Jones taped her conversations with the women, and those long hours in the jail eventually became her performance piece, “Big Butt Girls–Hard Headed Women.” Jones has performed the one-woman show, in which she “becomes” the incarcerated women, throughout the United States and Western Europe since its debut in 1989.
Jones named the women’s group the Medea Project for the sorceress of Greek myth “who had given up her power in the name of love and in the end was betrayed and abandoned. And in the end, she destroyed her children. I asked them: How are we different from Medea?
“The younger women asked, `Can we write rap?’ and I said, `Sure, as long as it’s about what we’re talking about.’ `Can we write love letters to our children?’ they asked. Slowly, we built a script, and I hung it on Medea and Jason myth.”
Sheriff’s deputies escort the inmates to San Francisco theaters for two-week stints each year.
“Part of the popularity of the Medea Project’s performances has been because people want to take a look at women who have crossed the line. And I want these women out front, talking about their lives,” Jones says.
Jones realizes that her own life could have turned out like those of the women in the Medea Project. She credits her survival to her parents and to her discovery of theater when she was just a teenager.
“My parents were poor,” she recalls, “but they were truly royalty. And in a big family you learn early to speak up for yourself. In my family, everyone was an actor of a clown. You were expected to tell a good story, fight a good fight, dance a good dance.”
Jones was 16, unmarried and pregnant and living with her parents in upstate New York. She thought her only option was to give her baby up for adoption. “I was going to run away from home,” she remembers. “I was set to meet a major from the Salvation Army.” Her mother walked into the bathroom while Jones was taking a bath and “just knew” she was pregnant, Jones remembers. “She’d had 19 pregnancies. I was so relieved when they said, `You’re not giving our grandchild away!’ My father said, `By and by, you’ll understand why you were blessed with this child.’

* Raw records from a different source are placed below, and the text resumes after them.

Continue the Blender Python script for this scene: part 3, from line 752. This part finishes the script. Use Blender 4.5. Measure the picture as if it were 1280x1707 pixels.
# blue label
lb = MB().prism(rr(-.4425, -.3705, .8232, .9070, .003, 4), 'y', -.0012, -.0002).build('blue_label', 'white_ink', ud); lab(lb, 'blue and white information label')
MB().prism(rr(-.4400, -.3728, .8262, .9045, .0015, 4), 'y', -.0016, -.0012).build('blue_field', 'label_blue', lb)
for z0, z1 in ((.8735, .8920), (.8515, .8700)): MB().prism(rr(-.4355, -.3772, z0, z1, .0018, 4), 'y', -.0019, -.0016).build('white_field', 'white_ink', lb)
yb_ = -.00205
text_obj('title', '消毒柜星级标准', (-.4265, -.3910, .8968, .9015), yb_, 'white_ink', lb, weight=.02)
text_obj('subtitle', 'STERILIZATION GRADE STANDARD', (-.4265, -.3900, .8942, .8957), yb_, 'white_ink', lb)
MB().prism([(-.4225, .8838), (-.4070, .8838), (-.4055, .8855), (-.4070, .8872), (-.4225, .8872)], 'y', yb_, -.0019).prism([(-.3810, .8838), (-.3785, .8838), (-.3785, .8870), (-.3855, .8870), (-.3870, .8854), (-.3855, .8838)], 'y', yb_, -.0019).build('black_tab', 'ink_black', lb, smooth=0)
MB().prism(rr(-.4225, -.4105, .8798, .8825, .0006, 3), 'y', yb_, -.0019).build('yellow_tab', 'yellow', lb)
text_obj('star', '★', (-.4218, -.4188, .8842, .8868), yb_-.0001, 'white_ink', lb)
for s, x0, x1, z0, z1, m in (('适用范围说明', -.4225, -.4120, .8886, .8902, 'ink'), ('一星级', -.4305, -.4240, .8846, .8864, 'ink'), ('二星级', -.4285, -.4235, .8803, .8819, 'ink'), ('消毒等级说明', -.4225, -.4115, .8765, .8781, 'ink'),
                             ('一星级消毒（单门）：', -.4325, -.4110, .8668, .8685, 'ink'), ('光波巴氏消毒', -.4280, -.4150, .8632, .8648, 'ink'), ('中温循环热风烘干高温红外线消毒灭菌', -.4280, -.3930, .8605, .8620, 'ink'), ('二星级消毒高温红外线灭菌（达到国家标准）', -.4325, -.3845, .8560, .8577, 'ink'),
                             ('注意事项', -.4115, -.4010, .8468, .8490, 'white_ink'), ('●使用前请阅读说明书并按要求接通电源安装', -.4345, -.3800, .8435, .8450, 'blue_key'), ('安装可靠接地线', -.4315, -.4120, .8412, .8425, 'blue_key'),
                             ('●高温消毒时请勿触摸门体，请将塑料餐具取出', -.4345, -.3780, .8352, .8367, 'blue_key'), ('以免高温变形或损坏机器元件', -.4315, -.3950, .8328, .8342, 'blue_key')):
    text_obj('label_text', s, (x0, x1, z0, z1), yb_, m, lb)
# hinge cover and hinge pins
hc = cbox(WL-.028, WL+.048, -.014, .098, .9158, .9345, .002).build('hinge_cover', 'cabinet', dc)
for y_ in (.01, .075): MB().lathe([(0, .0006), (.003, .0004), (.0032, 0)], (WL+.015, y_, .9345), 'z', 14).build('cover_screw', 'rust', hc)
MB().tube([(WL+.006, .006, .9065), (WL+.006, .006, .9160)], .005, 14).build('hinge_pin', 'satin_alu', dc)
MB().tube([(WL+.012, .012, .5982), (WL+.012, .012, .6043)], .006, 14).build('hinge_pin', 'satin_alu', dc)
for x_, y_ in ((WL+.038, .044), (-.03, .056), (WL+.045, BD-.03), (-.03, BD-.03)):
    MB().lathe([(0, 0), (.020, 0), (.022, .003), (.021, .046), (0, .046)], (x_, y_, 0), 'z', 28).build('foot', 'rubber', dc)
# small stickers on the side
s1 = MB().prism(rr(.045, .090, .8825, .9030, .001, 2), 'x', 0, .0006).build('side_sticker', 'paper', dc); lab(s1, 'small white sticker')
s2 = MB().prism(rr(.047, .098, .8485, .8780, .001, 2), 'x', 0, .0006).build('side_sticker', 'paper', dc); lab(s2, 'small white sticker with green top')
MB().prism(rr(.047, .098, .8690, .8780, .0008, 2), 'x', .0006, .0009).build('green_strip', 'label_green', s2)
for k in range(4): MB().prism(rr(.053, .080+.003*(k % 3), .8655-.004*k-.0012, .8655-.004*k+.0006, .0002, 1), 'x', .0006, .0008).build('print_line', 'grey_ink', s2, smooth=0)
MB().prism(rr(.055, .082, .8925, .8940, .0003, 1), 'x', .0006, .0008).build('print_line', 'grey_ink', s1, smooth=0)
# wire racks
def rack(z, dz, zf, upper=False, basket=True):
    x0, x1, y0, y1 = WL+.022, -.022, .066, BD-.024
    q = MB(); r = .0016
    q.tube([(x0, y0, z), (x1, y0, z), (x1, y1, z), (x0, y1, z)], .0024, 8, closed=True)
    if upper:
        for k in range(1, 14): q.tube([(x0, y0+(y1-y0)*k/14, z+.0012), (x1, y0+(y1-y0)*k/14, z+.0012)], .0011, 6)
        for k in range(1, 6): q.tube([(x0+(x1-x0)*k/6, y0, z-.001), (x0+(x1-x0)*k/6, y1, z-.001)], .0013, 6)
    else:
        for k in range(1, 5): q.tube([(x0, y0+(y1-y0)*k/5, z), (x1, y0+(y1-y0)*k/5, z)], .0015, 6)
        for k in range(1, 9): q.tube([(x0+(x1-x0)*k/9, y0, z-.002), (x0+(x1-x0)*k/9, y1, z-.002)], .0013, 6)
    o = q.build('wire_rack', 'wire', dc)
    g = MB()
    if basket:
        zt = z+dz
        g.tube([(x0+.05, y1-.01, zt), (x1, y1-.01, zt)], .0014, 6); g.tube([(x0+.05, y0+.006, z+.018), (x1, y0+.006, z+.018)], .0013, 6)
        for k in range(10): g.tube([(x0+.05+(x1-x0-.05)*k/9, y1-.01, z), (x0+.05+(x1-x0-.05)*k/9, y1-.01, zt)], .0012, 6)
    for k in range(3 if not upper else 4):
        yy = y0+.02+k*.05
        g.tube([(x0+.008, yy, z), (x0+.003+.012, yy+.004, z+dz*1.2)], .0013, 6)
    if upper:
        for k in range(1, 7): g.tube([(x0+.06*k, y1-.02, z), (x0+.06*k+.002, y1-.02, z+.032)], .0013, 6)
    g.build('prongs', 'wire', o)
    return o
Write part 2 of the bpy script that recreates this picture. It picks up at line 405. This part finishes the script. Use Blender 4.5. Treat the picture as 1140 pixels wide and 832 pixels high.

“My daughter — she 35 now and it’s like she’s my mother now. Her name is Saundra Lee. Saundra Lee Robinson. She’s a widow now; she’s strong; she’s amazingly strong.”
Jones raised her daughter as a single mother, working as a janitor and as a nude dancer.
Jones is passionate about the need for women to be powerful and self-reliant.
“There’s nobody coming to save us, nobody,” she says. “Even women who buy into the successful husband. Are you sure that sooner or later he’s not going to come back around with someone else? You’ve got to get out there and fend for yourself, even if it’s only emotionally. Are you ready if he dies? Are you ready if he chooses a younger woman? Are you ready if he wakes up one day and is a gay man? If you wake up one day and you are a gay woman? You’ve got to take care of yourself!”
Jones, who acts, dances, sings writes, directs and produces, refers to herself as a “performing artist.” She has appeared all over the world and most recently did a one-woman show about singer Alberta Hunter called “My Castle’s Rockin’.”
She’s collaborated a number of times with her brother, noted dancer/choreographer Bill T. Jones. “He and I are real confidants. It’s so wonderful to have such a smart brother, who’s also such a wonderful artist,” says Jones, who laughingly adds, “I think he’d say the same about me.”
Mostly, Jones sees her work as inextricably linked with her social activism.
“I feel like great art is great social work,” she says. “If you are privileged to get up on stage, if you are challenged to get up in front of people and say, `Look at me. I’m an artist. I’m a performer’ — well, you better have something to say! And it better be able to resonate for people. Art can save lives. It saved mine.”